CHINA AND NORTH KOREA….Haesook Chae has an interesting op-ed in the LA Times today saying that we’re all misreading China’s motives when they insist on staying aloof in the North Korean crisis:

The key to understanding China’s behavior is realizing that exclusively bilateral talks [between the U.S. and North Korea] could produce what China secretly craves: the removal of the U.S. military presence from the Korean peninsula.

….Ejection of the U.S. military presence is an essential first step toward China’s ultimate long-term goals: reunification with Taiwan and reassertion as the dominant regional power.

And a story in the Washington Post seems to back this up:

Chinese officials complained today to U.S. Secretary of State Colin Powell that the United States is not giving China enough credit for supporting President Bush’s positions on Iraq and North Korea, Chinese sources said.

….”We have gone out of our way to cooperate and coordinate, at least privately, with the United States on Iraq and North Korea,” said Wang Jisi, a leading expert on U.S.-China relations who is familiar with government views on the issue, “but what have we gotten in return?”

Specifically, he said China was looking for some U.S. movement on Taiwan involving decreased arms sales or at least a willingness to take China’s security interests into account.

Bush would certainly not abandon Taiwan, but Rumsfeld has publicly talked about reducing or removing our troops in South Korea and Powell has resumed food aid to North Korea, which helps to stem the problem of refugees swarming across the border into China.
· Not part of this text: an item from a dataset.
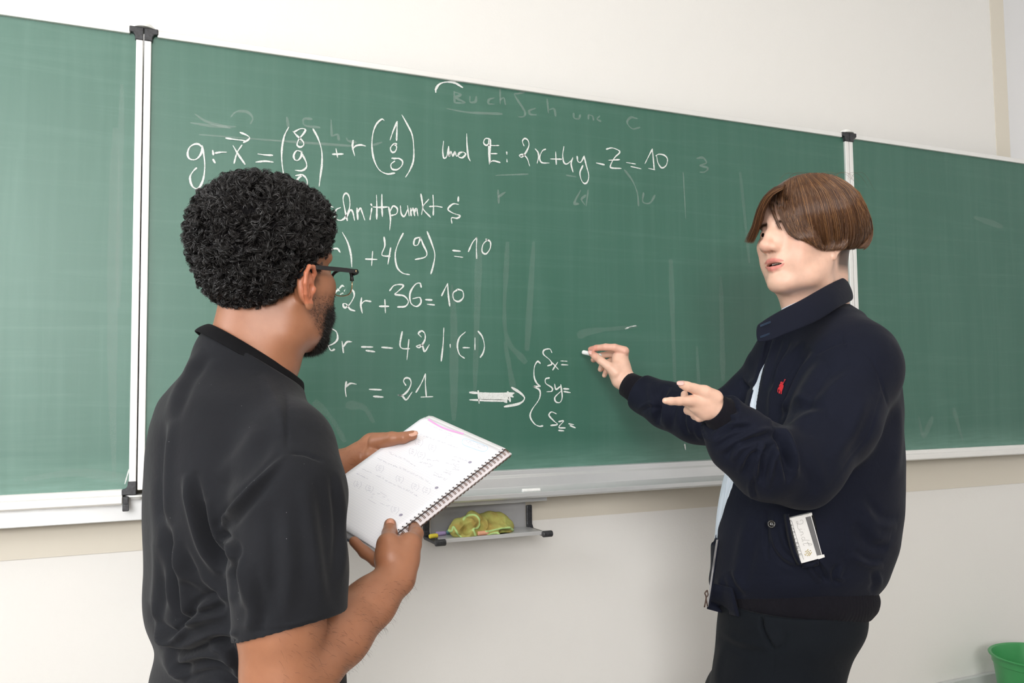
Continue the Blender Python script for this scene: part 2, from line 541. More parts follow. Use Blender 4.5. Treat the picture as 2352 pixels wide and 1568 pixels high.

If we’re willing to do this much for China, it’s not inconceivable that we might work some modest deal on arms sales to Taiwan as well.
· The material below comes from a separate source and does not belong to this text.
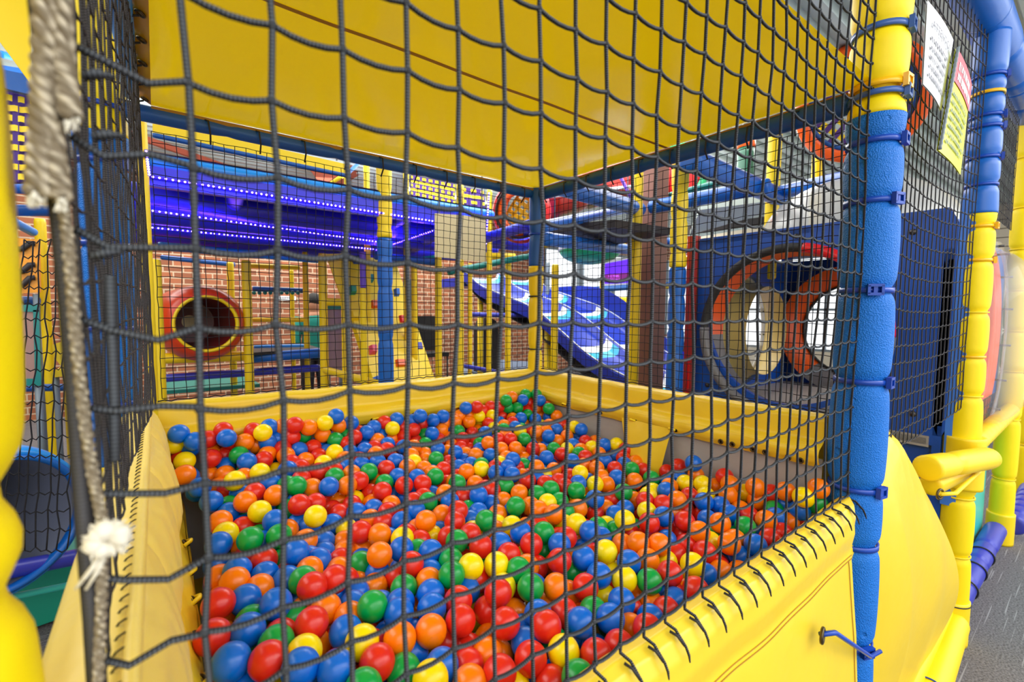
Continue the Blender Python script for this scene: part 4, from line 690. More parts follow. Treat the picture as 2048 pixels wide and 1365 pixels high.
# ================================================================ helpers for the play frame beyond
def vpost(px, y0, y1, Z, wpx, mat, label, name='padded_post', cat='post', group=None, ties=(), pts=None, seg=20):
    """an upright post: pixel column at mid height, seen from y0 (top) to y1, at depth Z, wpx wide"""
    ym = (max(0, y0) + y1) / 2; b = U(px, ym, Z); r = wpx * Z / FPX / 2 * .9
    zt = U(px, y0, Z).z
    zz = pts or [(0, zt, mat)]
    t = thing(name, (b.x, b.y, 0), label, cat, group)
    for (z0, z1, m) in zz:
        z1 = zt if z1 is None else z1
        foam((b.x, b.y, z0), (b.x, b.y, z1), r, [q - z0 for q in ties if z0 < q < z1], seg, .02, .13).build('foam_sleeve', m, t)
    return t
def prail(q0, q1, wpx, mat, label, name='padded_rail', cat='rail', group=None, ties=()):
    """rail between two (px, py, Z)"""
    a, b = U(*q0), U(*q1); r = wpx * (q0[2] + q1[2]) / 2 / FPX / 2 * .95
    return rod(name, a, b, r, mat, label, cat, group, ties)
def panel(poly, a, v, th, name, mat, label, cat, group=None, parent=None):
    """flat board: pixel polygon on the plane axis a = v, with thickness th along that axis"""
    d = Vector((0, 0, 0)); d[a] = th
    mb = MB().prism([on(x, y, a, v) for x, y in poly], d)
    if parent: return mb.build(name, mat, parent)
    return one(mb, name, mat, label, cat, group)
def holed(c, ex, ez, w, h, R, th, n=64):
    """board centred c, axes ex, ez, with a round hole"""
    c, ex, ez = Vector(c), Vector(ex), Vector(ez); nn = ex.cross(ez) * th; mb = MB(); pts_o, pts_i = [], []
    for i in range(n):
        a = 2 * PI * i / n; cx, cz = math.cos(a), math.sin(a); k = min(w / 2 / max(1e-6, abs(cx)), h / 2 / max(1e-6, abs(cz)))
        pts_o.append(c + ex * cx * k + ez * cz * k); pts_i.append(c + ex * cx * R + ez * cz * R)
    A = mb.add(pts_o); B = mb.add(pts_i); C_ = mb.add([p + nn for p in pts_o]); D_ = mb.add([p + nn for p in pts_i])
    for i in range(n):
        j = (i + 1) % n
        for q in ((A + i, A + j, B + j, B + i), (C_ + i, D_ + i, D_ + j, C_ + j), (A + i, C_ + i, C_ + j, A + j), (B + i, B + j, D_ + j, D_ + i)): mb.face(q, flat=True)
    return mb
def webbing(poly, a, v, nh, nv, name, label, wfrac=(.55, .35)):
    """woven straps on the plane axis a = v inside a pixel quad (tl, tr, br, bl)"""
    q = [on(x, y, a, v) for x, y in poly]; t = thing(name, q[3], label, 'net')
    nrm = Vector((0, 0, 0)); nrm[a] = .008
    f = lambda u, w: q[0].lerp(q[1], u).lerp(q[3].lerp(q[2], u), w)
    mb = MB()
    for j in range(nh):
        w0, w1 = (j + .2) / nh, (j + .2 + wfrac[0]) / nh
        mb.grid(nv * 2, 1, lambda u, w: f(u, w0 + (w1 - w0) * w) + nrm * math.cos(u * nv * 2 * PI) * (1 if j % 2 else -1))
    mb.build('cross_strap', m_yel, t); mb = MB()
    for i in range(nv):
        u0, u1 = (i + .3) / nv, (i + .3 + wfrac[1]) / nv
        mb.grid(1, nh * 2, lambda u, w: f(u0 + (u1 - u0) * u, w) + nrm * .4 * math.sin(w * nh * 2 * PI))
    mb.build('upright_strap', M('violet_webbing', (66, 30, 120), .6), t); return t

# ---------------------------------------------------------------- violet-lit deck beyond the far wall
dk = thing('play_deck', (-.3, 2.7, 0), 'raised play deck with blue beams and violet lit underside beyond the far wall', 'platform')
DZ = on(480, 350, 1, 2.62).z; X0 = on(296, 310, 1, 2.62).x; X1 = on(985, 440, 1, 2.62).x
def dbeam(p0, p1, r, mat, nm='deck_beam'): return foam(p0, p1, r, (), 20, .05).build(nm, mat, dk)
dbeam((X0, 2.62, DZ), (X1, 2.62, DZ), .036, m_skin_lb, 'front_beam')
MB().grid(2, 2, lambda u, v: (X0 + u * (X1 - X0), 2.6 + v * 2.7, DZ + .04)).build('deck_sheet', m_ledw2, dk)
MB().box((X0, 2.60, DZ - .13), (X1 - .28, 2.64, DZ - .03)).build('fascia', m_deck, dk)
for Y in (3.3, 3.85, 4.5, 5.2): dbeam((X0 - .2, Y, DZ - .06), (X1 + .9, Y, DZ - .06), .085, m_deck)
for x in (-1.0, .1, .62, 1.2): dbeam((x, 2.62, DZ - .04), (x + .25, 5.2, DZ - .04), .05, m_deck, 'cross_beam')
dbeam((X1 - .3, 2.62, DZ - .05), (X1 + .4, 5.2, DZ - .05), .06, m_deck)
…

JFK ended the Cuban Missile Crisis by secretly agreeing to remove U.S. missiles in Turkey in exchange for the Soviet Union removing its missiles from Cuba. I wonder if the same thing is happening here, and six months after the problem is resolved we’ll decide “based on independent review” to remove our troops from South Korea and modify our current arms agreement with Taiwan?

Whatever else is going on behind the scenes, it sure looks like China knows how to drive a hard bargain.